The frail yet indomitable Wasikowska is just right in the Joan Fontaine role of a naive young bride slowly discovering she’s been had. And Tom Hiddleston, tall, pale, and hollow-cheeked, is the man of every would-be ghost’s dreams. If he invited you to live in his decaying ancestral home, you’d go, even if the house was located atop a reservoir of seething bright-red liquid that seemed unnervingly symbolic of … something.

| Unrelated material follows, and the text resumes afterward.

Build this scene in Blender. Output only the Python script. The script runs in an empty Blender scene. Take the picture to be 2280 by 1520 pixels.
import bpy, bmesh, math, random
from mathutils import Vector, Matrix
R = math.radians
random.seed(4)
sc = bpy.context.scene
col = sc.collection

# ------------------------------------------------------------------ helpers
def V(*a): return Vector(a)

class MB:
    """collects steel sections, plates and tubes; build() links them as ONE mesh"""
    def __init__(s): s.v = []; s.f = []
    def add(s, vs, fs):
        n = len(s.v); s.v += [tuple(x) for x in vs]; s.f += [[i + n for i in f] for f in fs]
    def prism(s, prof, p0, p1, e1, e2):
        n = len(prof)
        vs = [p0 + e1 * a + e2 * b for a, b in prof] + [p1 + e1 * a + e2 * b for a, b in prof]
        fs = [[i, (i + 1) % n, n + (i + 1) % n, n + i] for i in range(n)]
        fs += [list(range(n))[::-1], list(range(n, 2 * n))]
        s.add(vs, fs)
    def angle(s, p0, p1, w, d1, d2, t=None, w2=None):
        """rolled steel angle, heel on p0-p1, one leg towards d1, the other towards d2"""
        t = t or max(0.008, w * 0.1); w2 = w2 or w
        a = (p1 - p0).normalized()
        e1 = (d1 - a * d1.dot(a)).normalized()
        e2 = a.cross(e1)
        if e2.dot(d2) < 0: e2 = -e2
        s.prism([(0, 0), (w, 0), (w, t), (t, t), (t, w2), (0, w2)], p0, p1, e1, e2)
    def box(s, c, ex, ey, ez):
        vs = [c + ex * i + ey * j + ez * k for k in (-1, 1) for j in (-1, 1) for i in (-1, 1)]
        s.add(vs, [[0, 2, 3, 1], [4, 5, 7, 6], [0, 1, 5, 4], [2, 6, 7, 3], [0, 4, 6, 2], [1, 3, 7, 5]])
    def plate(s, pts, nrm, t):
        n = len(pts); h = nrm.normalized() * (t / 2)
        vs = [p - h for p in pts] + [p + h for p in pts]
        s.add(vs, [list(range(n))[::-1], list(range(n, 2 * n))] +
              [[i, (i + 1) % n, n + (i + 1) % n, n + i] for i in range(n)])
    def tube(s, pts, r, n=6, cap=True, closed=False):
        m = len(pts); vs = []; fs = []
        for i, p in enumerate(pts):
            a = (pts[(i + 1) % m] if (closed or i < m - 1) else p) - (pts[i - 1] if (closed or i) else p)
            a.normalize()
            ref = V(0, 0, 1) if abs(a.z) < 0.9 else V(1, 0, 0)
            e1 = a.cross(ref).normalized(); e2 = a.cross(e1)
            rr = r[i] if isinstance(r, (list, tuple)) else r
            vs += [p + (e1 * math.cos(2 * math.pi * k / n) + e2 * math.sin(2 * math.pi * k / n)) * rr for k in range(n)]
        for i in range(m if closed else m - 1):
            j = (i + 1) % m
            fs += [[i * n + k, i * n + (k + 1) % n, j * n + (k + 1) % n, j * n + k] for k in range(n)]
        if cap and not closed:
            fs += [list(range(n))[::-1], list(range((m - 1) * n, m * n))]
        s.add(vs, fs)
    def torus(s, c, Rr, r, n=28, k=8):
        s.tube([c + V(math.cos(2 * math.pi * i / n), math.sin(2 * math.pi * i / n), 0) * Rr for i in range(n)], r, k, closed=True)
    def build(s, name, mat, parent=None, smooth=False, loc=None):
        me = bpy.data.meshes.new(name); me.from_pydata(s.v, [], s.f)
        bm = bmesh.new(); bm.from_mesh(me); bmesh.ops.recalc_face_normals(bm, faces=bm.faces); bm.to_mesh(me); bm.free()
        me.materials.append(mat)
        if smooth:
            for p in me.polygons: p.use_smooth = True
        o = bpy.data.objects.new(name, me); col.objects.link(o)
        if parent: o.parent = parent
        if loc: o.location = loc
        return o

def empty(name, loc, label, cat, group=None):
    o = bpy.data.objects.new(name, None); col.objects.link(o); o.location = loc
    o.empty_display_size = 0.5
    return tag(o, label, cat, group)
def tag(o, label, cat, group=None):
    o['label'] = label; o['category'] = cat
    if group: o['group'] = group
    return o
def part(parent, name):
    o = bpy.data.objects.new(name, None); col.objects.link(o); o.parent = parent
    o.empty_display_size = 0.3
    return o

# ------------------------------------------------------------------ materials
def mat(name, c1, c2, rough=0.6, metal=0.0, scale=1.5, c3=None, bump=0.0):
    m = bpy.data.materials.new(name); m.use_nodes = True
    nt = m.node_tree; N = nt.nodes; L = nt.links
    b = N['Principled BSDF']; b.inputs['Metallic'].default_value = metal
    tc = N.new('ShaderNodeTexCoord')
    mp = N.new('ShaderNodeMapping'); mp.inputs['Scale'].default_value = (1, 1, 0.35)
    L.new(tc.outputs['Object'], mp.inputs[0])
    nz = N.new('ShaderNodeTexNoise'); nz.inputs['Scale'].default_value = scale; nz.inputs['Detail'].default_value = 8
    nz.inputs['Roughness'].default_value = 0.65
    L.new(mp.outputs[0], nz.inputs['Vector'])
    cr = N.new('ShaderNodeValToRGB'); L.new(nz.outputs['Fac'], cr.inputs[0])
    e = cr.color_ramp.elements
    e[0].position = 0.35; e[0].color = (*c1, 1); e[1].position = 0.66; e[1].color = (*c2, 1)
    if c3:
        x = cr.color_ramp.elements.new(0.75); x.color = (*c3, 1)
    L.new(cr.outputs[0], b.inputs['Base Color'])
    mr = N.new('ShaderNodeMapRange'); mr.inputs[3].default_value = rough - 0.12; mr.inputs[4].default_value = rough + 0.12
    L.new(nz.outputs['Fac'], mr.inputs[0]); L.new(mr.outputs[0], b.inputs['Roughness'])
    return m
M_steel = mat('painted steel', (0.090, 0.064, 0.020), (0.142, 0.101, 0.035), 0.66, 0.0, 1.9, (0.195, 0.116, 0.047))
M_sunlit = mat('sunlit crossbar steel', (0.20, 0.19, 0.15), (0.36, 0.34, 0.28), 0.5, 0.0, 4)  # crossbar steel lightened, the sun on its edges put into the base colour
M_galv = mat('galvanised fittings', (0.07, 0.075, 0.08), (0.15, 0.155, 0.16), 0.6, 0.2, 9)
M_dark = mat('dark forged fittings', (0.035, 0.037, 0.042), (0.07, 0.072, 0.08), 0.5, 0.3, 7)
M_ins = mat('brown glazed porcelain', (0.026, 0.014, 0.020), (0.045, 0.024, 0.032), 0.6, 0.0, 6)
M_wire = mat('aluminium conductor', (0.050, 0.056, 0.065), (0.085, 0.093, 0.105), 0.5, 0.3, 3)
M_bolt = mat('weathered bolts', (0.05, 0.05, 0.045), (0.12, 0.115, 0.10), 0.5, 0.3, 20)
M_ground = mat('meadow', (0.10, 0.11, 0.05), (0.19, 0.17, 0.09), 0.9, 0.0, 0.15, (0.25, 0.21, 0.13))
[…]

One sizable complaint about Crimson Peak: For a film made by one of cinema’s great creature-imaginers, its ghosts are not all that scary. With their flayed skin and long pointy fingers, they’re not what you’d ideally want to see on the other side of a slowly opening door, but they lack the nightmarish specificity of earlier del Toro creations like the horrific Pale Man of Pan’s Labyrinth. Part of the problem may be simply that these ghosts are digitally rendered; eerie as they may look, they never have the distinctive individuality of a character played by a human actor (like del Toro favorite Doug Jones, who lent his graceful shape to both Pale Man and the fish-man Abe Sapien of the Hellboy films). Nor do Crimson Peak’s ghosts really serve to embody the characters’ inner states in the manner of, say, the title character of last year’s breakout horror film The Babadook. “The ghosts are just metaphors,” Edith assures a prospective publisher of her horror manuscript early in the film. But the ones she encounters later on are even less substantial than that. They’re decorative elements, supernatural throw pillows scattered around the gargantuan fixer-upper that is Allerdale Hall.

Once you’ve fallen under Crimson Peak’s spell, though—if you do fall—the relative insignificance of the ghost-story subplot hardly matters. It’s the raw struggle for power and love among the human characters, and the swoonily phantasmagoric atmosphere in which that conflict unfolds, that takes you back to a time—or a few different times—when Goths were Goths.

*Correction, Oct. 15, 2015: This article originally misidentified Peter Cushing as Hammer’s longtime Dracula. He was Hammer’s longtime Van Helsing. (Return.)